En cohérence avec son image de Dieu, du monde et de l’histoire, ils pensèrent en plus que Jésus, le martyr exalté des derniers temps, constitué Messie ou Christ universel, reviendrait très vite –question de mois ou d’années– pour mettre en application tout ce qu’il avait annoncé, pour en finir enfin avec les angoisses et les oppressions de ce monde et étrenner le monde selon les Béatitudes qui résonnaient encore à leurs oreilles. Et ils invoquaient Jésus pour qu’il revienne bientôt du ciel et que la tristesse en finisse sur la terre : Maranatha (« Viens, Seigneur »). C’était leur façon d’encourager l’espérance active, et c’était ce qui avait de l’importance alors et c’est ce qui a de l’importance pour nous maintenant.

Jésus n’est pas venu, ni ne viendra d’en haut comme on l’avait imaginé, il n’y aura pas non plus de fin du monde, pas même quand la Terre finira par être absorbée par le soleil dans 5 milliards 500 millions d’années. Jésus se trompa-t-il, quand il annonçait la fin de la misère et de l’oppression des pauvres de Galilée en Palestine ? Non. Même si toutes les images qu’il eut de Dieu et toutes les idées qu’il se fit sur le futur serraient erronées, et elles le furent ainsi sûrement, Jésus ne se trompa point. Il vécut en Avent, en espérance inspirée et active, et celui qui espère ne se trompe pas, comme celui qui respire ne se trompe pas.

J’ai devant moi deux icônes qui depuis plus de 30 ans m’accompagnent tous les jours sur ma table de travail et dans mon coin de méditation, le Jésus crucifié de la chapelle de Saint Damien devant lequel le jeune François d’Assise (XIIIe s.) trouva la lumière dans sa recherche obscure, et le Christ-Sauveur de Roublev (XVe s.), plein de douceur et d’harmonie… Je tourne mes yeux vers Jésus, car dire Jésus est pour les chrétiens, pour moi aussi, une façon –il y en a beaucoup d’autres, religieuses ou laïques– de dire, d’invoquer, d’embrasser la présence et le désir qui battent dans le Cœur de tous les êtres.
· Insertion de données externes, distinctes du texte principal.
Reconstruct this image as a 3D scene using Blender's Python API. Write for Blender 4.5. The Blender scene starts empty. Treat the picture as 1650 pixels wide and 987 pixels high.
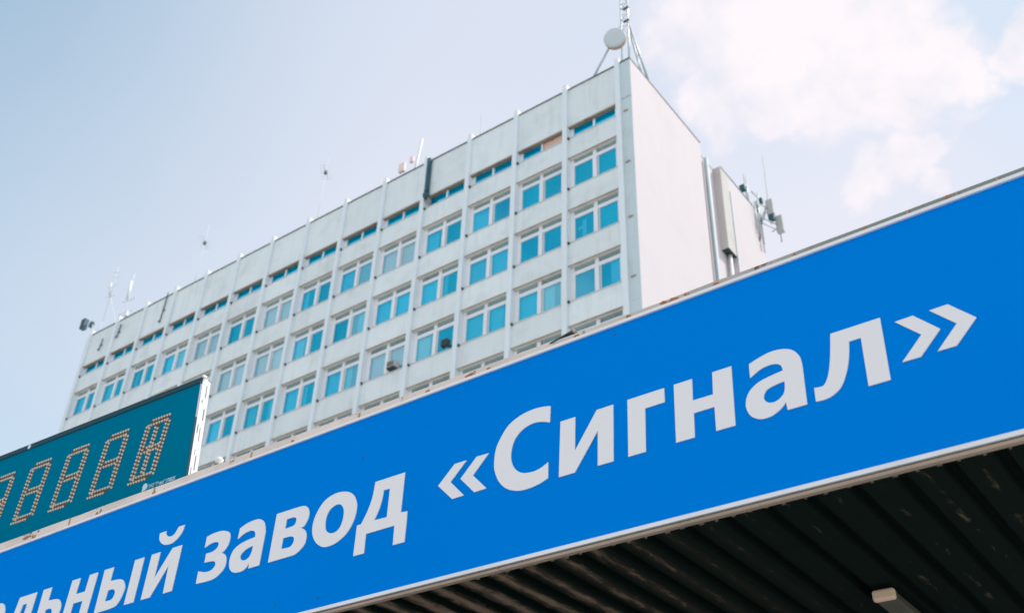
import bpy, bmesh, math, random
from mathutils import Vector, Matrix
C = bpy.context.scene.collection
S = bpy.context.scene
R = math.radians

# ------------------------------------------------------------------ camera
cam = bpy.data.cameras.new('camera'); camo = bpy.data.objects.new('camera', cam); C.objects.link(camo)
cr, cu, cf = Vector((0.802889, 0.595382, 0.029826)), Vector((0.323545, -0.47724, 0.817044)), Vector((-0.500687, 0.646346, 0.575804))
camo.matrix_world = Matrix(((cr.x, cu.x, -cf.x, 0), (cr.y, cu.y, -cf.y, 0), (cr.z, cu.z, -cf.z, 0), (0, 0, 0, 1)))
camo.location = (0, 0, 1.6)
cam.sensor_width = 36.0
cam.lens = 36.0*1688.77/1650.0
cam.clip_start = 0.05; cam.clip_end = 20000
cam.dof.use_dof = True; cam.dof.focus_distance = 8.6; cam.dof.aperture_fstop = 1.9
S.camera = camo

# ------------------------------------------------------------------ light
SUN_AZ, SUN_EL = R(45), R(52)            # azimuth counted from +X towards +Y
sd = Vector((math.cos(SUN_AZ)*math.cos(SUN_EL), math.sin(SUN_AZ)*math.cos(SUN_EL), math.sin(SUN_EL)))
sun = bpy.data.lights.new('sun', 'SUN'); sun.energy = 2.1; sun.angle = R(0.5); sun.color = (1.0, 0.95, 0.90)
suno = bpy.data.objects.new('sun', sun); C.objects.link(suno)
suno.rotation_euler = (-sd).to_track_quat('-Z', 'Y').to_euler(); suno.location = (40, 60, 90)
S.view_settings.view_transform = 'Standard'; S.view_settings.look = 'None'
S.view_settings.gamma = 1; S.view_settings.exposure = 0.68

W = bpy.data.worlds.new('World'); S.world = W; W.use_nodes = True
nt = W.node_tree; N = nt.nodes; L = nt.links; N.clear()
def nd(tree, typ, **kw):
    n = tree.nodes.new(typ)
    for k, v in kw.items(): setattr(n, k, v)
    return n
def mth(tree, op, a, b=None, c=None, clamp=False):
    n = tree.nodes.new('ShaderNodeMath'); n.operation = op; n.use_clamp = clamp
    for i, v in enumerate((a, b, c)):
        if v is None: continue
        if isinstance(v, (int, float)): n.inputs[i].default_value = v
        else: tree.links.new(v, n.inputs[i])
    return n.outputs[0]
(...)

Le Tout plus grand que la somme de toutes les parties. Et pendant que je respire avec l’Univers je répète : Maranatha.

De ses lèvres silencieuses, du fond de mes découragements et de mes contradictions, me parviennent des mots de promesse et d’appel : « Ô hommes et femmes de tous les temps, chrétiens ou pas, croyants ou athées, l’Avent n’est ni passé ni futur, c’est incarner la bonne Présence dans laquelle nous sommes tous Un. Moi j’ai vécu mon Avent, vivez vous le vôtre qui, tout comme le mien, est l’Avent de toute l’humanité, de tous les vivants, de tout l’Univers ».